Seen as a monograph, Gillam's book contributes no new evidence or analysis regarding such important topics as the Ho Chi Minh Trail, Vietnamization, Communist goals during the Tet Offensive, and the Cambodian invasion. Much of the narrative is tediously over-reliant on descriptions from archival sources. More interesting are Gillam's personal recollections. These range from bizarre (exchanging clothes with a dead soldier because the corpse's uniform was cleaner, killing a cobra in his bunker with a grenade, and suffering four broken ribs in an encounter with two orangutans) to terrifying (strangling a Vietnamese to death in a dark tunnel). There are some exaggerations: leather combat boots, if kept wet, "would rot off your feet in a couple of weeks" (105); no, but the boots would get moldy.
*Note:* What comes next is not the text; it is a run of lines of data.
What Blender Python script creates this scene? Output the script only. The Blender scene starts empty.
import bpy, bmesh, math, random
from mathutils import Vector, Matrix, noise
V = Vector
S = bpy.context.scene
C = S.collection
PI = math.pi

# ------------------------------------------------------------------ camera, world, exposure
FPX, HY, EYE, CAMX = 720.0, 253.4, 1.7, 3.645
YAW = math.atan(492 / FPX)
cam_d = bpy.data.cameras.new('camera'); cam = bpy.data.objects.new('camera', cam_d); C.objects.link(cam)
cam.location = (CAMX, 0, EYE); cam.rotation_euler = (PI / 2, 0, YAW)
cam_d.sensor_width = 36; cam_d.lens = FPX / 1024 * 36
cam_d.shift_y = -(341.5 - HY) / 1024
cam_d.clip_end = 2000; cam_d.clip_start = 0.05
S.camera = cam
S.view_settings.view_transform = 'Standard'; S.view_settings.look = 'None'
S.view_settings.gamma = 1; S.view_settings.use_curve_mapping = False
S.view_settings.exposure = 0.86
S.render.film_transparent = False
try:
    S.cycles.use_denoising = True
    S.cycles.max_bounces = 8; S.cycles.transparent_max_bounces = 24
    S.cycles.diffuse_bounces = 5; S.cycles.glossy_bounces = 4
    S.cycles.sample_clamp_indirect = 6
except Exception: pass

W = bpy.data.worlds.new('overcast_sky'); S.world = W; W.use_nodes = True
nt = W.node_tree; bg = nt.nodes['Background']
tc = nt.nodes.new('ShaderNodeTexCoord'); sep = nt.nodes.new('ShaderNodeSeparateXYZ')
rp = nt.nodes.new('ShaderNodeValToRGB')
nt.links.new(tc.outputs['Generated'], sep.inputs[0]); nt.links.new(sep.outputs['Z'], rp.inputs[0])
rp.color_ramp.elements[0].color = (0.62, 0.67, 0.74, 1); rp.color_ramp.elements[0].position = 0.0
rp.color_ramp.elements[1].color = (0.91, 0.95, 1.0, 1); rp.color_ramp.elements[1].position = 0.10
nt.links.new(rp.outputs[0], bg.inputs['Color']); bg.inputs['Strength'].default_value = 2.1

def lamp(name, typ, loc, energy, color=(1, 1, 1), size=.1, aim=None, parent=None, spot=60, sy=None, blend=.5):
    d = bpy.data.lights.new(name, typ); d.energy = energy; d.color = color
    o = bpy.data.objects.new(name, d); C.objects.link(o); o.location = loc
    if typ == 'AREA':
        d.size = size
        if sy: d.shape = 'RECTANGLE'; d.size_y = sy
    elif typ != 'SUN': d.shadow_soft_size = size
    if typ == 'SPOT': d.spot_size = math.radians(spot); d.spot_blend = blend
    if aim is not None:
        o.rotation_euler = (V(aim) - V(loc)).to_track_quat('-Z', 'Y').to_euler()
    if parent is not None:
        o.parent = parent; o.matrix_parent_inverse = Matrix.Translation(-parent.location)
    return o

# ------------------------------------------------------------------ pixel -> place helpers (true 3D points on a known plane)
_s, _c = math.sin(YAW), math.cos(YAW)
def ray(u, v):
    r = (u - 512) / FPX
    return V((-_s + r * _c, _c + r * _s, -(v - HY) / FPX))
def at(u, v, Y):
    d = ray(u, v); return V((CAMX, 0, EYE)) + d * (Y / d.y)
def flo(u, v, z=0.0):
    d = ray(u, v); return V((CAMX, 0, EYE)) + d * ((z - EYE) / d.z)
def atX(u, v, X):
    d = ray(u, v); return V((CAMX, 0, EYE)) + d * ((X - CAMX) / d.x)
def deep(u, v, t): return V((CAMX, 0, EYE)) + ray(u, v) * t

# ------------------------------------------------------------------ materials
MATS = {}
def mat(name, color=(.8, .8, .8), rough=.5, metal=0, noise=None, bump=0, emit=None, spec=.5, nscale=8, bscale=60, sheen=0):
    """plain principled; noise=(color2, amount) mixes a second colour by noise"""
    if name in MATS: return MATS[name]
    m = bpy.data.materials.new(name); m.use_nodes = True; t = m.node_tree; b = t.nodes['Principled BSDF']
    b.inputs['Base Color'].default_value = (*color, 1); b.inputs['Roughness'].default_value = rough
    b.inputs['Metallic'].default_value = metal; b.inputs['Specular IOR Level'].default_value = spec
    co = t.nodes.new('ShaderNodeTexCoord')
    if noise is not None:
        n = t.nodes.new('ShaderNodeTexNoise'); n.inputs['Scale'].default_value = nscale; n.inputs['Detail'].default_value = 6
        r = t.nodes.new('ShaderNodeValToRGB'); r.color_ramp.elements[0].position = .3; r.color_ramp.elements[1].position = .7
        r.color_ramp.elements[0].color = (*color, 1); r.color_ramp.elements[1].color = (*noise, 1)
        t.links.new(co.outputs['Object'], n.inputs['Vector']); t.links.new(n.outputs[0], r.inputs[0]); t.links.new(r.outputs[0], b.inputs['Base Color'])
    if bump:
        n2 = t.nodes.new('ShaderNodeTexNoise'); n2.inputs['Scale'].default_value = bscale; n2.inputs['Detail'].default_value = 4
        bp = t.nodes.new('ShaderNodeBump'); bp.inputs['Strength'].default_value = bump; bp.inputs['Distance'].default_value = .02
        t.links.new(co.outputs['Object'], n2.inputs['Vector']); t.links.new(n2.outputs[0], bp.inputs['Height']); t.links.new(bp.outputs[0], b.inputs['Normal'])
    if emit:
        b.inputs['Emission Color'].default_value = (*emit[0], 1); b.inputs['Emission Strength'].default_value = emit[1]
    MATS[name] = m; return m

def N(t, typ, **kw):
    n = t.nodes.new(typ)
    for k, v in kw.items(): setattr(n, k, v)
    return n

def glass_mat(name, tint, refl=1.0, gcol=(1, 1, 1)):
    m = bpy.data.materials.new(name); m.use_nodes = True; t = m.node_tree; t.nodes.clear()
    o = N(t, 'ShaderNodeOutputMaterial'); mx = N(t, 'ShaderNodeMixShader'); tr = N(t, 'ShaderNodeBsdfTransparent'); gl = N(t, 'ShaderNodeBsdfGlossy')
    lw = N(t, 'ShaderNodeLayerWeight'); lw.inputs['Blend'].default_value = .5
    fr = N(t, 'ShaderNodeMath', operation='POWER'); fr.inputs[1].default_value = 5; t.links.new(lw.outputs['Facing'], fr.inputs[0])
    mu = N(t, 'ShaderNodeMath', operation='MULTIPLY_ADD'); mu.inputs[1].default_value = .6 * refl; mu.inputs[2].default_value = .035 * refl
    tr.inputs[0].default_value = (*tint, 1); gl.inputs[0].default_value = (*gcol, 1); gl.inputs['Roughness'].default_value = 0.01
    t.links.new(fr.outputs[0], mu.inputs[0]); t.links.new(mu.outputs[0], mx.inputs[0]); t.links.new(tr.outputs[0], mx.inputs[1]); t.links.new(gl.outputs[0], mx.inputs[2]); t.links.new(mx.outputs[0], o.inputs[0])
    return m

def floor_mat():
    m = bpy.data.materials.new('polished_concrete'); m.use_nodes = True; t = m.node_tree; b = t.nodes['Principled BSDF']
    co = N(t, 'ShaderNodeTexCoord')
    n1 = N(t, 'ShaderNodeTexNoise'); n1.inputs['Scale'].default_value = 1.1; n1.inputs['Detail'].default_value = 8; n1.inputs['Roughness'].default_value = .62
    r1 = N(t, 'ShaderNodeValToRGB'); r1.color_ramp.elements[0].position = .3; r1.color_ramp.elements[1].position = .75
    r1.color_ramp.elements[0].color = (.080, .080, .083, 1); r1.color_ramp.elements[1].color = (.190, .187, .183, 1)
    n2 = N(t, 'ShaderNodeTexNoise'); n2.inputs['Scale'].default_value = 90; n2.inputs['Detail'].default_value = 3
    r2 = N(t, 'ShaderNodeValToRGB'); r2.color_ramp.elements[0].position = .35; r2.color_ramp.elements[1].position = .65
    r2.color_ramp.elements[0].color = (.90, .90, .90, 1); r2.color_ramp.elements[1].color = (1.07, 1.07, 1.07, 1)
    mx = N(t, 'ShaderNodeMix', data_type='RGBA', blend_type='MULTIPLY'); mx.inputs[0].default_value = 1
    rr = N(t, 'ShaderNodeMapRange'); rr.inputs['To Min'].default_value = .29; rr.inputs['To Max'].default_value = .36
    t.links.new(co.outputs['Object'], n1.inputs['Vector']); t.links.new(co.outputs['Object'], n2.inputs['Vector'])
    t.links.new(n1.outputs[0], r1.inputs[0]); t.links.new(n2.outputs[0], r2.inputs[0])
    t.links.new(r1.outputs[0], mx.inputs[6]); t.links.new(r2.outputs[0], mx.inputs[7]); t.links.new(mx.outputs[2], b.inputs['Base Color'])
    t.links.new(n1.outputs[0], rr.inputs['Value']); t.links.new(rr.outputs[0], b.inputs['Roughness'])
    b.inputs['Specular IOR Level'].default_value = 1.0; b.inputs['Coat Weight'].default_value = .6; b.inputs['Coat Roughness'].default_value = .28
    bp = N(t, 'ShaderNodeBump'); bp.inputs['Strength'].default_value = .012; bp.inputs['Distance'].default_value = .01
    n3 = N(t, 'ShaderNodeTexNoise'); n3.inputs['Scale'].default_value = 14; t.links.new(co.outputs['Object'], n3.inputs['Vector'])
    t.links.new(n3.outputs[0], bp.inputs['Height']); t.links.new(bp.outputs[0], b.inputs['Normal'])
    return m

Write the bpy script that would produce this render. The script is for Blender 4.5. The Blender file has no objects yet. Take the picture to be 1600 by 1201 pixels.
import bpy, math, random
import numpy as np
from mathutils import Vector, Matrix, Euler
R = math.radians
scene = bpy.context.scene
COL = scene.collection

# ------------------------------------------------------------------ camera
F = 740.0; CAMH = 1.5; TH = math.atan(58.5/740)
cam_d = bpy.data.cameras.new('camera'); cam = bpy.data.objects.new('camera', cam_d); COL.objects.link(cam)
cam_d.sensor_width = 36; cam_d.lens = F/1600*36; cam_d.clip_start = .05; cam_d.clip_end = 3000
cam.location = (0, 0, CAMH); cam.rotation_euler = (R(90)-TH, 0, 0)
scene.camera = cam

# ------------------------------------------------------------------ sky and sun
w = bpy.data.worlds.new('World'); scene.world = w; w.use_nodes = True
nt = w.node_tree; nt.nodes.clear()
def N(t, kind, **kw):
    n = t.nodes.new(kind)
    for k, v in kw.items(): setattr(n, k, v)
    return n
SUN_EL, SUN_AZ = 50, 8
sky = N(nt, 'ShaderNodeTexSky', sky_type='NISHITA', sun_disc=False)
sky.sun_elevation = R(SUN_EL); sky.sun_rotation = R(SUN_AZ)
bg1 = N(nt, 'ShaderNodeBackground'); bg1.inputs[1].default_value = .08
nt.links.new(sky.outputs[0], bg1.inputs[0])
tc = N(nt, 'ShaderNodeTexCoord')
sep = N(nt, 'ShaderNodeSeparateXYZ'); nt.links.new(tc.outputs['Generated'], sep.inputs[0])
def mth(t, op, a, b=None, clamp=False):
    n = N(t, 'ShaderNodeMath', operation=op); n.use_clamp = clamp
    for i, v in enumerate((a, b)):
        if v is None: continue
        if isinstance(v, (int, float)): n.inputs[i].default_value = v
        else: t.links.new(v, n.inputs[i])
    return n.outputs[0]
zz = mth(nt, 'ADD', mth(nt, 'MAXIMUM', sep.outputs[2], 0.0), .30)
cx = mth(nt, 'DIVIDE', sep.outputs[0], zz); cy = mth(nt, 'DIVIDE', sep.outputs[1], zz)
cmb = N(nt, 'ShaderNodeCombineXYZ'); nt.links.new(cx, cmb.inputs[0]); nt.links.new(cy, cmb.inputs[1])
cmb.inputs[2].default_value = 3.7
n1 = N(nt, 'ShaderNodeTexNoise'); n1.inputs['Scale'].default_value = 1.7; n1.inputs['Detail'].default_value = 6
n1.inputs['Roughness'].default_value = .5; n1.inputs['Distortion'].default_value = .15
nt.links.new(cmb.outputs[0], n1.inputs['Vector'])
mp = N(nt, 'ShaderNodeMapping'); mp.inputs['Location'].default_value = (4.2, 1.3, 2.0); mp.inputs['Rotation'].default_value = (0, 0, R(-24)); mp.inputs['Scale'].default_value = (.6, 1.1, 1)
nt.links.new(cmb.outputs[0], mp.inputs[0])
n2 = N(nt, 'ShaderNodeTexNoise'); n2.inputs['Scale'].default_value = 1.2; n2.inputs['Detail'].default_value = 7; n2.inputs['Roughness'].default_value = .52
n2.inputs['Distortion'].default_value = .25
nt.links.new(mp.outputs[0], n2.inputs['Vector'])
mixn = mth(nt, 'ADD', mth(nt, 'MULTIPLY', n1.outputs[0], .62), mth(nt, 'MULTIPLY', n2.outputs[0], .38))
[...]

Punji stake wounds "at minimum ... could give you gangrene or hepatitis" (276); "at minimum" such wounds resulted in neither. A few descriptions are quite compelling: Gillam's account of the planning and execution of his first ambush (68-70) is so thorough that this reviewer feels he could carry one out himself. However, as a memoir, Life and Death in the Central Highlands lacks the impact and eloquence of the best of the genre.[6]

In 1971, Marine Colonel Robert D. Heinl Jr., in one of the most influential articles ever written about the American forces in Vietnam, asserted that "The morale, discipline and battleworthiness of the US Armed Forces are, with a few salient exceptions, lower and worse than at any time in this century and possibly in the history of the United States."[7] Gillam's book unintentionally confirms Heinl's description of the problems facing the US military in the latter half of the Vietnam War. It also corroborates Lepre's assessment of the NCOs' inability in this period to solve critical problems of discipline, morale, and professionalism.

[1] A WorldCat search (4 Jan 2011) for "Vietnam War, 1961-1975—Personal narratives, American" yielded 388 records for 2008-10.

[2] Previous edition: War in the Central Highlands of Vietnam, 1968-1970: An Historian's Experience (Lewiston, NY: E. Mellen Pr, 2006).

[3] The present revision emphasizes memoir over monograph, curtailing the political content of the original edition in favor of a more personal account.

[4] Paul Frederick Cecil, Herbicidal Warfare: The RANCH HAND Project in Vietnam (NY: Praeger, 1986) 25.

[5] Fragging: Why US Soldiers Assaulted Their Officers in Vietnam (Lubbock: Texas Tech U Pr, 2011) 218.

[6] E.g., Ron Kovic, Born on the Fourth of July (NY: McGraw-Hill, 1976), Philip Caputo, A Rumor of War (NY: Holt, 1977), W.D. Ehrhart, Vietnam-Perkasie: A Combat Marine Memoir (Jefferson, NC: McFarland, 1983), and Robert Mason, Chickenhawk (NY: Viking, 1983).

[7] "The Collapse of the Armed Forces," Armed Forces Journal (7 Jun 1971) 1.